Bersani, Prodi al Quirinale per aggirare le larghe intese?

Pubblicato il 2 Aprile 2013 - 09:03| Aggiornato il 4 Dicembre 2022 OLTRE 6 MESI FA

ROMA – Secondo Pier Luigi Bersani, “la priorità ora è l’elezione del presidente della Repubblica”. Bersani, messo all’angolo, punta ora a portare Romano Prodi sul più alto scranno del Quirinale. Lo scrive Maria Teresa Meli sul Corriere della Sera.

Ai suoi il segretario avrebbe detto: “Dopo la scelta del nuovo capo dello Stato ci saranno ancora più elementi che giustificheranno l’esigenza di un governo di cambiamento, e che chiariranno che le ipotesi delle larghe intese o di un nuovo esecutivo tecnico retto da una strana maggioranza sono impraticabili”.

Lo schema, secondo il Corriere è il seguente:

Se l’elezione del presidente avvenisse senza l’aiuto del Pdl ma con l’apporto dei grillini e, magari, di qualche montiano, sarebbe veramente difficile mettere di nuovo insieme attorno a un tavolo il Pd e il Pdl. […] Un capo dello Stato di rottura nei confronti di Berlusconi scriverebbe la parola fine sul tormentone delle «grandi intese», come su quello di un governo modello Monti. E il nome vincente in questo senso potrebbe essere quello di Romano Prodi.

La ragione, secondo Maria Teresa Meli, risiederebbe in un post pubblicato sul Blog di Grillo sabato e che è sfuggito a molti:

Il leader del Movimento 5 Stelle sostiene di non voler vedere un politico già usato al Quirinale, però poi accusa Partito democratico e Pdl che «vorrebbero un presidente “quieta non movere et mota quietare”, non un Pertini, ma neppure più modestamente un Prodi che cancellerebbe dalle carte geografiche Berlusconi».

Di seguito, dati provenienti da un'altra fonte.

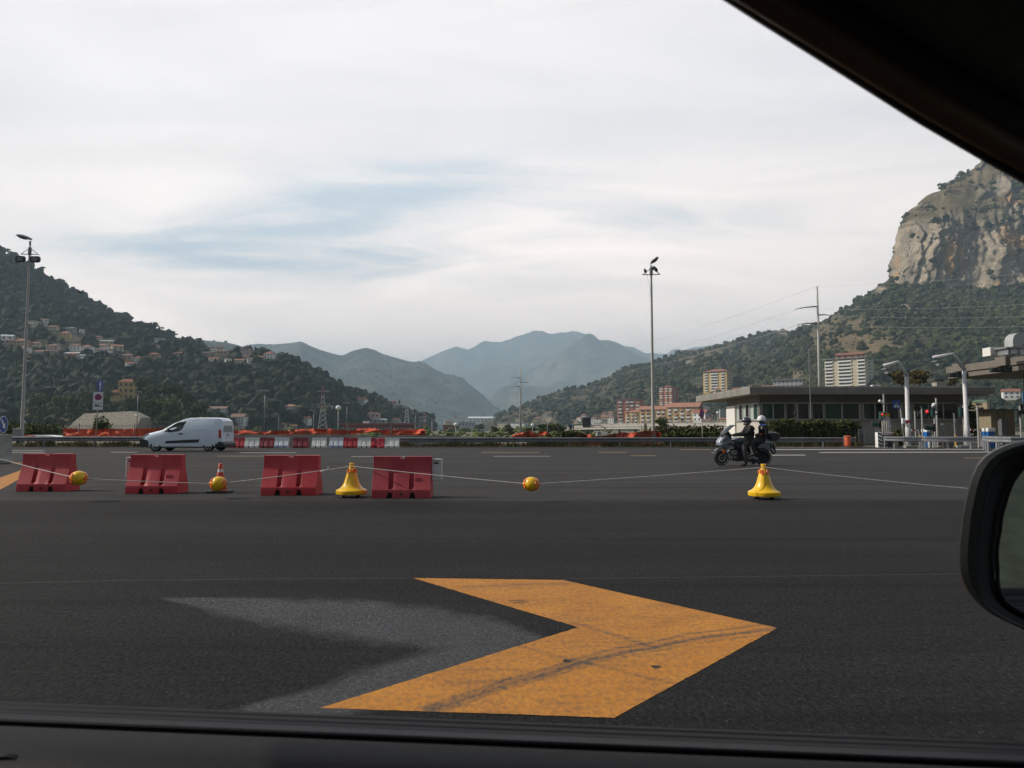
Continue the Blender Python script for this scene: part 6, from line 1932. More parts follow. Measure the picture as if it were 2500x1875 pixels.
for y, lab in ((12.6, 'horizontal dark signal heads hanging below the left end of the toll canopy'), (8.0, 'horizontal dark signal heads hanging below the canopy near the dark pillar')):
    s = thing('overhead_signal', lab, 'traffic light', (33.0, 40 + y, 5.18), 0, 'traffic lights of the toll lanes')
    q = MB(); q.slab([(-.9, -.16), (.55, -.16), (.6, 0), (.55, .16), (-.9, .16)], -.12, .12, .05); q.build('housing', mat('dark_green_housing', (.012, .03, .026), .45), s)
    for k in range(3):
        q = MB(); q.cyl((-.75 + k * .42, -.12, -.02), (-.86 + k * .42, -.34, -.05), .135, n=14); q.build('visor', BLACK_PL, s, smooth=35)
    q = MB(); q.cyl((.45, 0, .1), (.45, 0, .35), .03, n=6); q.build('hanger', STEEL_D, s)
YC = 47.0
t = thing('roof_box', 'white box unit standing on the toll canopy roof', 'roof unit', (xat(2432, YC), YC, 5.98))
q = MB(); q.box((0, 0, .30), (.98, .8, .56)); q.build('case', OFF_WHITE, t, bevel=.015)
q = MB(); q.box((-.35, -.405, .1), (.05, .02, .05)); q.build('latch', BLACK_PL, t)
t = thing('ventilation_unit', 'big curved metal ventilation hood on a platform on the canopy roof', 'roof unit', (xat(2486, 46), 46, 5.98))
q = MB(); q.box((.1, 0, .42), (2.2, 1.2, .08)); [q.box((x, 0, .19), (.08, 1.0, .40)) for x in (-.8, -.1, .7)]; q.build('platform', STEEL, t)
q = MB(); q.box((-.15, 0, .22), (.9, .8, .34)); q.build('base_unit', WHITE_PT, t)
q = MB(); q.slab([(-.45, .5), (-.45, .95), (-.36, 1.2), (-.15, 1.38), (.1, 1.42), (.45, 1.44), (.45, .8), (.3, .75), (.12, .5)], -.4, .4, .04); q.build('hood', mat('duct_metal', (.42, .43, .42), .4, .15, 2, metal=.4), t, smooth=40)

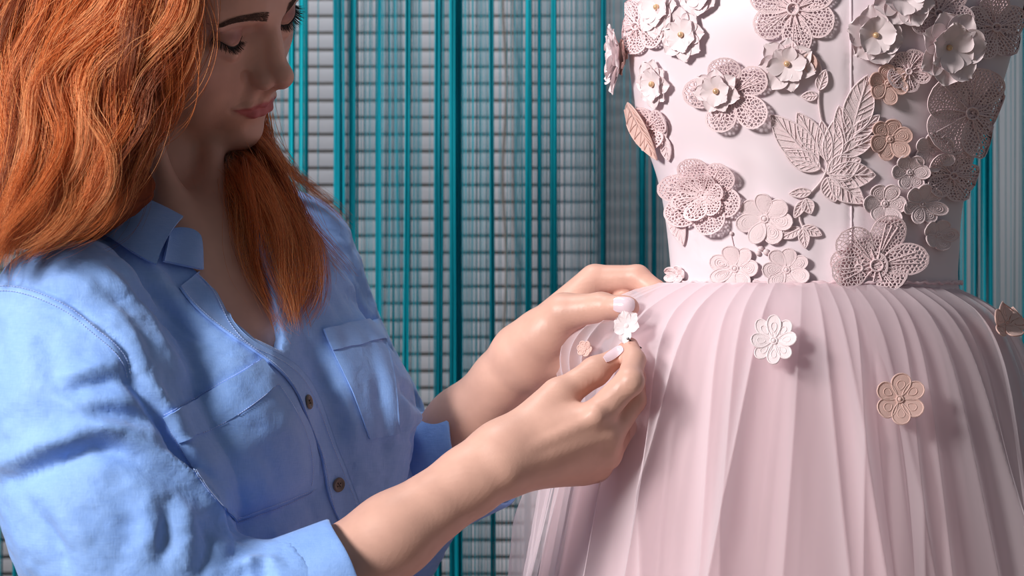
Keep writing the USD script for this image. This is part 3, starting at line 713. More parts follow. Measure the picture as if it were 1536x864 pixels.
# nails
def nail(px, py, ang, lx, ly, surf, lift=0.0006):
    """A nail plate laid on the fingertip: centre, direction in the picture (degrees), length and width in pixels."""
    a = math.radians(ang); n1, n2 = 13, 11
    u, v = np.meshgrid(np.linspace(-1, 1, n1), np.linspace(-1, 1, n2), indexing='ij')
    # rounded plate: width narrows at both ends
    wv = ly / 2 * np.sqrt(np.clip(1 - np.abs(u) ** 3.2 * 0.55, 0, 1)); uu = u * lx / 2 * (1 - 0.10 * v ** 2 * (u > 0))
    X = px + uu * math.cos(a) - v * wv * math.sin(a); Y = py + uu * math.sin(a) + v * wv * math.cos(a)
    P, N = surf.hit(X, Y)
    return sheet(P, N, n1, n2, 0.0005, lift - 0.0003)
obj('fingernail', nail(936, 457.5, 2, 31, 22, bodys), M['nail'], woman, label='pale pink thumbnail of the hand behind')
obj('fingernail', nail(921, 531, -33, 34, 13, bodys), M['nail'], woman, label='pale pink thumbnail of the front hand')
# ------------------------------------------------------------------ the shirt
shirt_f = Field()
SH = shirt_f
SH.cone(SR + [0, 0, -.004], NB - TU * 0.024 - TF * 0.012, 0.058, 0.060, 0.03)
SH.cone(SL + [0, 0, -.004], NB - TU * 0.024 - TF * 0.012, 0.057, 0.060, 0.03)
SH.ell(CH, (0.110, 0.152, 0.172), TM, 0.04)
SH.cone(NOTCH - TF * 0.028 - TL * 0.06 - TU * .012, NOTCH - TF * 0.028 + TL * 0.06 - TU * .012, 0.036, 0.036, 0.03)
for s in (-1, 1):
    bc = CH + TF * 0.064 + TL * 0.066 * s - TU * 0.006
    SH.ball(bc, 0.062, 0.03)
    SH.cone(bc, bc - TU * 0.23 - TF * 0.018, 0.060, 0.066, 0.035)
SH.cone(CH - TU * 0.06, HIP, 0.105, 0.122, 0.04)
SH.cone(HIP - TL * 0.06 - TU * .03, HIP + TL * 0.06 - TU * .03, 0.122, 0.122, 0.03)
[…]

Se i calcoli di Bersani sono azzeccati, proporre l’elezione di Prodi, uomo chiaramente incline alle posizioni di Pd e Sel, metterebbe a tacere il “bisogno disinteressato” di Berlusconi di un governo di larghe intese e dichiarerebbe scacco matto al Movimento 5 Stelle, costretto a sostenere Prodi per contribuire alla strategia “anti Cavaliere”.

Persino Berlusconi, scrive Meli, si è convinto di essere caduto in una trappola: “Se c’è qualcuno che nel centrodestra pensa di approfittarne per mettermi da parte sta facendo male i suoi calcoli, perché io rovescio il tavolo”.

E che Bersani stia riflettendo su come fare per uscire dall’angolo in cui è stato messo a guardare la nascita di un ipotetico governissimo, lo dicono queste sue parole: “I saggi non possono preparare il terreno per le larghe intese, se c’è qualcuno nel partito che invece ha in mente questo obiettivo lo dica chiaramente”.

Ma, racconta Meli, di quell’idea ce ne sono diversi:

Paolo Gentiloni, per esempio, che dice: “Sto dalla parte di Enrico Letta che ha dato sostegno e fiducia a Napolitano”. Mentre un altro renziano, Angelo Rughetti, propone: «Si potrebbero stabilizzare i gruppi di lavoro in un nuovo governo”.

I bersaniani dal canto loro restano fedeli al segretario. Napolitano non ha dato l’incarico a nessun altro, quindi: “La soluzione proposta da Bersani è la più forte anche perché non ci sono nomi nuovi per la premiership”, parola di Matteo Orfini.

Nel frattempo, però, restano a galla anche nomi più moderati, espressioni cioè del costituzionalismo più puro che trovano in Stefano Rodotà (papà della privacy, ex vicepresidente della Camera ed ex parlamentare a Strasburgo) e Gustavo Zagrebelsky (già presidente della Corte Costituzionale, docente di diritto costituzionale, uno dei maggiori difensori in materia di laicità dello Stato) due candidati graditi ai 5 stelle e che contribuirebbero a portare al Quirinale un settennato di altissimo profilo.